### Work required
In the listing below, locate the lines that hold "Python" and copy them.

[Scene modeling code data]
....
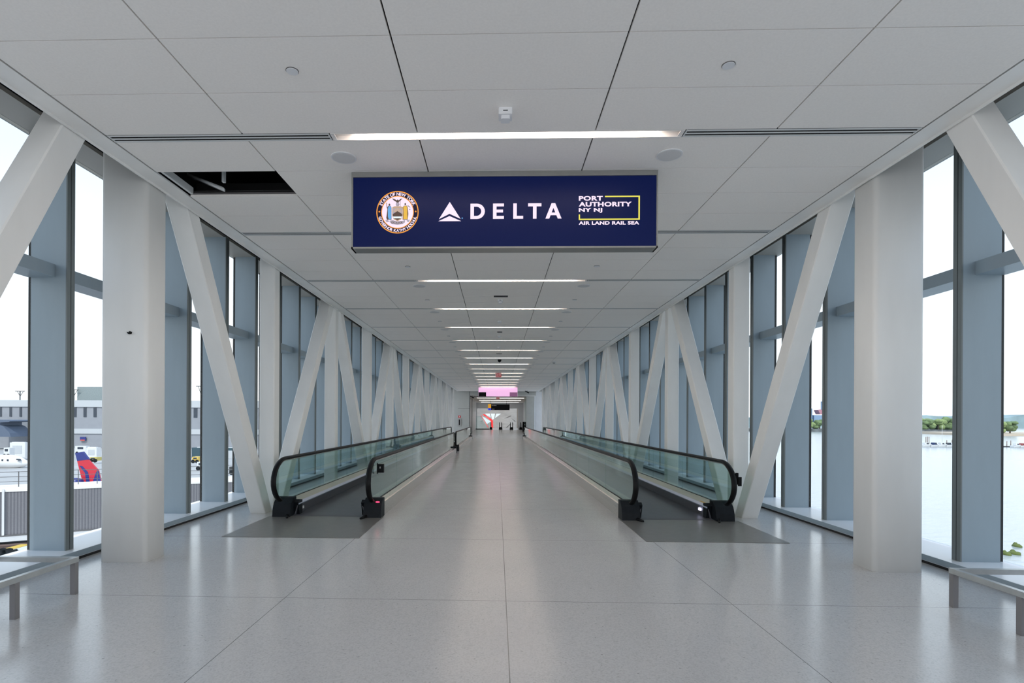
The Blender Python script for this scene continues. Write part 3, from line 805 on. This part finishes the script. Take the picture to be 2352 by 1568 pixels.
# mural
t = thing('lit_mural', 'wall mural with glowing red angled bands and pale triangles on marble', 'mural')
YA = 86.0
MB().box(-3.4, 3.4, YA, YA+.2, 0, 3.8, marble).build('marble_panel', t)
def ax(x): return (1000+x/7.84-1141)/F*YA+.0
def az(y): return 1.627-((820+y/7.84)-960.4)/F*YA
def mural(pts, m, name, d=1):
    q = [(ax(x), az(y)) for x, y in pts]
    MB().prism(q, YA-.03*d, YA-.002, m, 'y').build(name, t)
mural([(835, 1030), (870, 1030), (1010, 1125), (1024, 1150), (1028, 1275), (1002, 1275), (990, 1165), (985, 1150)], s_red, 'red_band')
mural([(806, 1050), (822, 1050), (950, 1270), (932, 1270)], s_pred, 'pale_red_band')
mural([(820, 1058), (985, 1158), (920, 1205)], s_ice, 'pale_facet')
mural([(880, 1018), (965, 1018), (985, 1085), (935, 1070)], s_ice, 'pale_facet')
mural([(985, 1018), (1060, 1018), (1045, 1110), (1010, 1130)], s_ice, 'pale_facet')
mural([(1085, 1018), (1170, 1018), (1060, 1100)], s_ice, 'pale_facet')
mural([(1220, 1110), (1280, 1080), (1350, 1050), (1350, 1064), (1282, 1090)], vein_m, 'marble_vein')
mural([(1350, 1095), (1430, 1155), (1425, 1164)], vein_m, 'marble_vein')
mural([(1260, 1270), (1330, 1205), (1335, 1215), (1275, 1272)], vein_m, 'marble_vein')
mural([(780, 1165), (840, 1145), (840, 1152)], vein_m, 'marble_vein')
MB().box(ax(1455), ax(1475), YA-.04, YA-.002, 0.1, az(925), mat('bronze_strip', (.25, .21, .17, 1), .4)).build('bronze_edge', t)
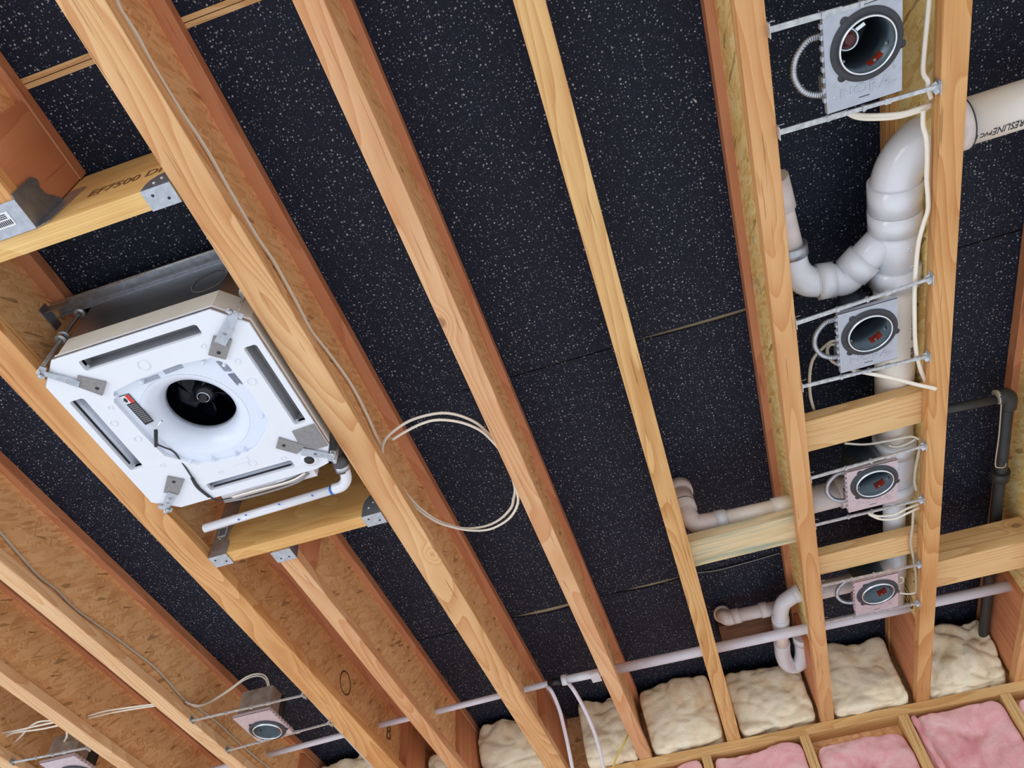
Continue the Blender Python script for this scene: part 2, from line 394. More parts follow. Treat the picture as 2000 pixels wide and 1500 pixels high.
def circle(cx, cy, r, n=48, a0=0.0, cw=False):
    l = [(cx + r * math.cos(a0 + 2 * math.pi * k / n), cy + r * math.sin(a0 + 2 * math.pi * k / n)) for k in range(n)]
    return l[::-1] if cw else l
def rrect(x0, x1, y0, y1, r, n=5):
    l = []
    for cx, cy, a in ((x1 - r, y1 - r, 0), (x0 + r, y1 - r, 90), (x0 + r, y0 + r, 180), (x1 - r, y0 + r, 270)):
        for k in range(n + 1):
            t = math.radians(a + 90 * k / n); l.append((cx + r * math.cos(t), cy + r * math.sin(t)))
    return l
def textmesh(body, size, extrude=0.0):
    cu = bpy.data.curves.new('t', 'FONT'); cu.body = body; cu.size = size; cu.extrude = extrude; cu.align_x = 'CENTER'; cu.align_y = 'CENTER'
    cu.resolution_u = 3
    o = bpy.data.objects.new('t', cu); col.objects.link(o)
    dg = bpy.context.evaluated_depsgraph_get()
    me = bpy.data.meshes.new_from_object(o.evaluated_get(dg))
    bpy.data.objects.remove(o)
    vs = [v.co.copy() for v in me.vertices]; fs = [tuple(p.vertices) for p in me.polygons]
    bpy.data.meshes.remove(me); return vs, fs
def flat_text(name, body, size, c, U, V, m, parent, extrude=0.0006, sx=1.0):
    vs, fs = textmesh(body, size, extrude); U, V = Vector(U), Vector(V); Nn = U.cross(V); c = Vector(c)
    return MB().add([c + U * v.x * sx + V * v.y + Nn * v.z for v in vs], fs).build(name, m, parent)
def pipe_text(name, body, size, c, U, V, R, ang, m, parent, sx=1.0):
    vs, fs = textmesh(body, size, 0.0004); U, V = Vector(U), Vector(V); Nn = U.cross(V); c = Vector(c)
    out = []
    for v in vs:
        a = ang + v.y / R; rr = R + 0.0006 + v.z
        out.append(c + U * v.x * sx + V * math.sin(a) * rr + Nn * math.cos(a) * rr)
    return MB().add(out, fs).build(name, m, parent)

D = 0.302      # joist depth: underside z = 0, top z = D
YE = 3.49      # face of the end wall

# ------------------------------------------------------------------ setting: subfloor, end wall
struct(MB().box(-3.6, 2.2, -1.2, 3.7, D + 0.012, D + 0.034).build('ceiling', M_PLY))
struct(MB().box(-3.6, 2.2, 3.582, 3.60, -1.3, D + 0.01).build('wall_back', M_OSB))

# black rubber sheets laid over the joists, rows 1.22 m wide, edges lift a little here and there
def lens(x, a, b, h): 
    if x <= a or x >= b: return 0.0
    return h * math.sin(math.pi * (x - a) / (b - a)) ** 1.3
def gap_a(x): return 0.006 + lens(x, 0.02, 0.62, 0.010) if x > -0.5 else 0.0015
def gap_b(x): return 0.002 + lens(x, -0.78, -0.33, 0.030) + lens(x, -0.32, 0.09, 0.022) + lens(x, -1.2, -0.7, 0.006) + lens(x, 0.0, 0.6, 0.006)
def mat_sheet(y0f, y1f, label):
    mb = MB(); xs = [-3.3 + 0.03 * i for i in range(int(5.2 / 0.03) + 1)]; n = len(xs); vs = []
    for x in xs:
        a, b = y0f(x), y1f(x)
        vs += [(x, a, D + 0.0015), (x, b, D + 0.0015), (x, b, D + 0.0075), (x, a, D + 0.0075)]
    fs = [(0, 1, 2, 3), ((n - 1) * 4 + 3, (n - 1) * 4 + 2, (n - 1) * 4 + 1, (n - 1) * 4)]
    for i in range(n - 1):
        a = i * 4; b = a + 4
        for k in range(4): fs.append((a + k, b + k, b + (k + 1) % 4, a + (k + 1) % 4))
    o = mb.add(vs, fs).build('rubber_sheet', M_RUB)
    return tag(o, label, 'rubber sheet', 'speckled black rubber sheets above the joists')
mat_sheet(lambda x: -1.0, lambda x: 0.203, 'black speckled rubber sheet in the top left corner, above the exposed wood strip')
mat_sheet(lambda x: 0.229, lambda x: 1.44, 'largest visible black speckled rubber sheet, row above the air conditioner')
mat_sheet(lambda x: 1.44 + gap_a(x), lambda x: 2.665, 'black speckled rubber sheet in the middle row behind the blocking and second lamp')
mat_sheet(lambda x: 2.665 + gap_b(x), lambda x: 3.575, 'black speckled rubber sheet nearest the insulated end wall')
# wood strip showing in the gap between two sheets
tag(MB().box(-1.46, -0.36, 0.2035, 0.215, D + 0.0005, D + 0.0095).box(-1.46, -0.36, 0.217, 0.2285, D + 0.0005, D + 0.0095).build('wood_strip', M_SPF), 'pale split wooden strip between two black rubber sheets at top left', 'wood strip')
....
### Solution for this problem
The Blender Python script for this scene continues. Write part 3, from line 805 on. This part finishes the script. Take the picture to be 2352 by 1568 pixels.
Continue the Blender Python script for this scene: part 2, from line 394. More parts follow. Treat the picture as 2000 pixels wide and 1500 pixels high.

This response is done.